### [WHAT THE TASK REQUIRES]
Print exactly what the entries say, line by line, from the first line down to the one with "COL = SC.collection", inclusive.

Scene modeling code data
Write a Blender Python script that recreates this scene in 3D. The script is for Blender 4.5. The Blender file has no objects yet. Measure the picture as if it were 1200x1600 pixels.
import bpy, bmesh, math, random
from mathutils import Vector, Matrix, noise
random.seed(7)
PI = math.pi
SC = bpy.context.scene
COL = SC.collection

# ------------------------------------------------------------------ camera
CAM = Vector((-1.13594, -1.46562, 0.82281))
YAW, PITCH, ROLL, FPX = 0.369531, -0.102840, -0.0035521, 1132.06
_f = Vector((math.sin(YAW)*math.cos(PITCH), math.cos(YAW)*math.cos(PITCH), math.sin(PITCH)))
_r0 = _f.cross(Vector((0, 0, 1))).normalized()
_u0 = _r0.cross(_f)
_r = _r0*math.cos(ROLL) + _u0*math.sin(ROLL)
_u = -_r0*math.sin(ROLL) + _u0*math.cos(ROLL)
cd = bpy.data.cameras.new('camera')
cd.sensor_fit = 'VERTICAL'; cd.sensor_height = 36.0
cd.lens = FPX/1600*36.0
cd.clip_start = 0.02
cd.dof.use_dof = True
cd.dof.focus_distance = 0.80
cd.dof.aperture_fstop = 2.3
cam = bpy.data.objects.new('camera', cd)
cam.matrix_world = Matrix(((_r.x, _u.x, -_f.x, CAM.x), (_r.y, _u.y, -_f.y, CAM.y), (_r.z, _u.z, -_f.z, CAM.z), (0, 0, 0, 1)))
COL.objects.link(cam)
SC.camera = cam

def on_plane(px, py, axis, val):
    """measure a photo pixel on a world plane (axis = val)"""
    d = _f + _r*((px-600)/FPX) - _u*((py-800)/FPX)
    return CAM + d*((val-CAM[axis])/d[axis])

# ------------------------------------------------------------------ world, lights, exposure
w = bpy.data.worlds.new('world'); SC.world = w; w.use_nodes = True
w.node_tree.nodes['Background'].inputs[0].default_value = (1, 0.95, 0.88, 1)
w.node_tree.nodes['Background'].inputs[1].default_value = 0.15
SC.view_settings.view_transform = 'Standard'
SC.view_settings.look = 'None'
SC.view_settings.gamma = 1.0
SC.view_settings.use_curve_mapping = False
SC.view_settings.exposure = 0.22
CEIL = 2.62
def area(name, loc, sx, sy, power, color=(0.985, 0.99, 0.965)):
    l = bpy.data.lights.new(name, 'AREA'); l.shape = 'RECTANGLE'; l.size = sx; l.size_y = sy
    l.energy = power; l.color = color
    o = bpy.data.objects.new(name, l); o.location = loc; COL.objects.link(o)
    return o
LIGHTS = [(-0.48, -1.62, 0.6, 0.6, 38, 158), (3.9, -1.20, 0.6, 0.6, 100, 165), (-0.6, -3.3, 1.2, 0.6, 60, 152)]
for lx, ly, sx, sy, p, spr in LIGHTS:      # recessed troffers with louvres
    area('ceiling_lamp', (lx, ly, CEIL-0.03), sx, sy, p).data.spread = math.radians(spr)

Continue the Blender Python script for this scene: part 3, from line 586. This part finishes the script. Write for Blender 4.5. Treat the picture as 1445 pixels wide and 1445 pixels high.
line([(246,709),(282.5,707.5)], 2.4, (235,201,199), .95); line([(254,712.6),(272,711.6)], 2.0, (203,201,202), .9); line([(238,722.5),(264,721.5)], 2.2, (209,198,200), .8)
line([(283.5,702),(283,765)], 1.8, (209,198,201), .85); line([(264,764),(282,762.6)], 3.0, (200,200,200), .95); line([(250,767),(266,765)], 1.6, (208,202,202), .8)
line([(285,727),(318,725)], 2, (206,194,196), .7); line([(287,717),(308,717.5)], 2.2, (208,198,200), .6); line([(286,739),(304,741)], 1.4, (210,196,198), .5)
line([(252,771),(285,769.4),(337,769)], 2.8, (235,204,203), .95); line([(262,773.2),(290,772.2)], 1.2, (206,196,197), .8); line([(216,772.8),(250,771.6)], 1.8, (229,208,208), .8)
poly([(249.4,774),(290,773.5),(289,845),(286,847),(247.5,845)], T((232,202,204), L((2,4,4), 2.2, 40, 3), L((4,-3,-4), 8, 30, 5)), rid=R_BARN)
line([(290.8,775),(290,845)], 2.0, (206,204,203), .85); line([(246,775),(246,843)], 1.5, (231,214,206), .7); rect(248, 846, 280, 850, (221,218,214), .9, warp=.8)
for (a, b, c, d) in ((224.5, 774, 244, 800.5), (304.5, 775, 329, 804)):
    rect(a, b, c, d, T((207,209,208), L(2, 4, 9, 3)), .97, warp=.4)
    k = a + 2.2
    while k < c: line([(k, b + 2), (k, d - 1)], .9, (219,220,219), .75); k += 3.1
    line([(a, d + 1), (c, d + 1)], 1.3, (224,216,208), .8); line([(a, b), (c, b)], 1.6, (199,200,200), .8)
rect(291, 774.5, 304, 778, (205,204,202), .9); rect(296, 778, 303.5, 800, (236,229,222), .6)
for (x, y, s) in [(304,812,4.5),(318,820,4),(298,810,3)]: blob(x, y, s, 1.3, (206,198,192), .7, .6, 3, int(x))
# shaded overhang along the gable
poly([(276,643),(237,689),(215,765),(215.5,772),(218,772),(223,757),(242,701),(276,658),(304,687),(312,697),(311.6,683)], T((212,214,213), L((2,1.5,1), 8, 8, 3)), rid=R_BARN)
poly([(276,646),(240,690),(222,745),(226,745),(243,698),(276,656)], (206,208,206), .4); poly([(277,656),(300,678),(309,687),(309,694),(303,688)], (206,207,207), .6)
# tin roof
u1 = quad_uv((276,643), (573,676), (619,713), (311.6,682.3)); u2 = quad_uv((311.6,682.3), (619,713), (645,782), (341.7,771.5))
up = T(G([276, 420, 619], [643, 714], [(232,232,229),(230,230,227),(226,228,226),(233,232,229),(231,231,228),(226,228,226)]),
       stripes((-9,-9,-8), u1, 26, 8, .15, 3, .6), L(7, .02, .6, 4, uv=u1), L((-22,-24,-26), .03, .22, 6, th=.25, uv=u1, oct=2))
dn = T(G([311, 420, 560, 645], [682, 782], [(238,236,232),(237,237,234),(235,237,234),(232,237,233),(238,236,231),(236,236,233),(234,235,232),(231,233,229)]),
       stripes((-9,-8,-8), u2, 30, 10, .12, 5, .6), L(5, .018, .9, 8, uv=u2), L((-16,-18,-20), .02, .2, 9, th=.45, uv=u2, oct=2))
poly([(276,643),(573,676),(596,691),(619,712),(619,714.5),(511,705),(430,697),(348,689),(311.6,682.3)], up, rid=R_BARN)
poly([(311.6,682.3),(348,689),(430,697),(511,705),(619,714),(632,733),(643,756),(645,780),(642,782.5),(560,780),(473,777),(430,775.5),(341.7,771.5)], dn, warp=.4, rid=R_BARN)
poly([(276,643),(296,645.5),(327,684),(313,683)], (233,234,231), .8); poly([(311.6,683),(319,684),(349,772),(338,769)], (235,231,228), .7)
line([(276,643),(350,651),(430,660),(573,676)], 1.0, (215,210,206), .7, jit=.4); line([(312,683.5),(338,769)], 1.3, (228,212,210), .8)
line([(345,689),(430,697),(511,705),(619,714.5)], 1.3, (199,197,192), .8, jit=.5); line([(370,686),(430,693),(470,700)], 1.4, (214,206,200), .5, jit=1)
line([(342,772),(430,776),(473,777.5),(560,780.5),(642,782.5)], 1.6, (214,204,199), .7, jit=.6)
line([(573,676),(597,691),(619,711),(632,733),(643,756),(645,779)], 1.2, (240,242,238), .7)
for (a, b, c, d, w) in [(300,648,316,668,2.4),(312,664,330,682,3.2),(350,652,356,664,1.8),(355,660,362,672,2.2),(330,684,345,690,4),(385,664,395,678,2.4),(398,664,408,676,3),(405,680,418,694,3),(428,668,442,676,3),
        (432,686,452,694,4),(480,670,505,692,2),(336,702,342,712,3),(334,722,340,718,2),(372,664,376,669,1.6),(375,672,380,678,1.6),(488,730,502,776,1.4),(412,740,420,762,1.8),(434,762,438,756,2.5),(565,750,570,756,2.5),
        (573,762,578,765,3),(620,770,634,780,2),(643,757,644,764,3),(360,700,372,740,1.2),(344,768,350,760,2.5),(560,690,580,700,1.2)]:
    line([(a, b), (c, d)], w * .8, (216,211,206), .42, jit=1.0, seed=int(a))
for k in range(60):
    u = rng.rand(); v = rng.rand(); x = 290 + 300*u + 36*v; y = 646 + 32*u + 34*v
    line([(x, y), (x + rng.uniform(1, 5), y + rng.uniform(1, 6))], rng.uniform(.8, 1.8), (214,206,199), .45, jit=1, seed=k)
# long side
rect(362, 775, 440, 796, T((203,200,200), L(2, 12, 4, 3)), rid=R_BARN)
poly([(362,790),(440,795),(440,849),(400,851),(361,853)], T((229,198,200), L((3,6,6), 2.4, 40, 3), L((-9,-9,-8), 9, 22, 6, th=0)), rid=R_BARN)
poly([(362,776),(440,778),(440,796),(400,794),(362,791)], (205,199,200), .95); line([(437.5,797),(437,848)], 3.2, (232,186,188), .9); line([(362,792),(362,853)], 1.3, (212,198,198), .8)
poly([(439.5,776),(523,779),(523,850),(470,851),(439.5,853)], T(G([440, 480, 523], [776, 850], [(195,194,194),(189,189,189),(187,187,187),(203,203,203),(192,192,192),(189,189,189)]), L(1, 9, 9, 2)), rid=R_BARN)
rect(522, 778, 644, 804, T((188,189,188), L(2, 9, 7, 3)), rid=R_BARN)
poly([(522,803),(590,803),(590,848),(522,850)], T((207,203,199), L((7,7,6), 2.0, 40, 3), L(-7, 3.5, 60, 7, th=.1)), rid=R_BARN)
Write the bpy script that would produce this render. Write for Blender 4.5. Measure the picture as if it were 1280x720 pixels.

### [EXERCISE RESULT]
Write a Blender Python script that recreates this scene in 3D. The script is for Blender 4.5. The Blender file has no objects yet. Measure the picture as if it were 1200x1600 pixels.
import bpy, bmesh, math, random
from mathutils import Vector, Matrix, noise
random.seed(7)
PI = math.pi
SC = bpy.context.scene
COL = SC.collection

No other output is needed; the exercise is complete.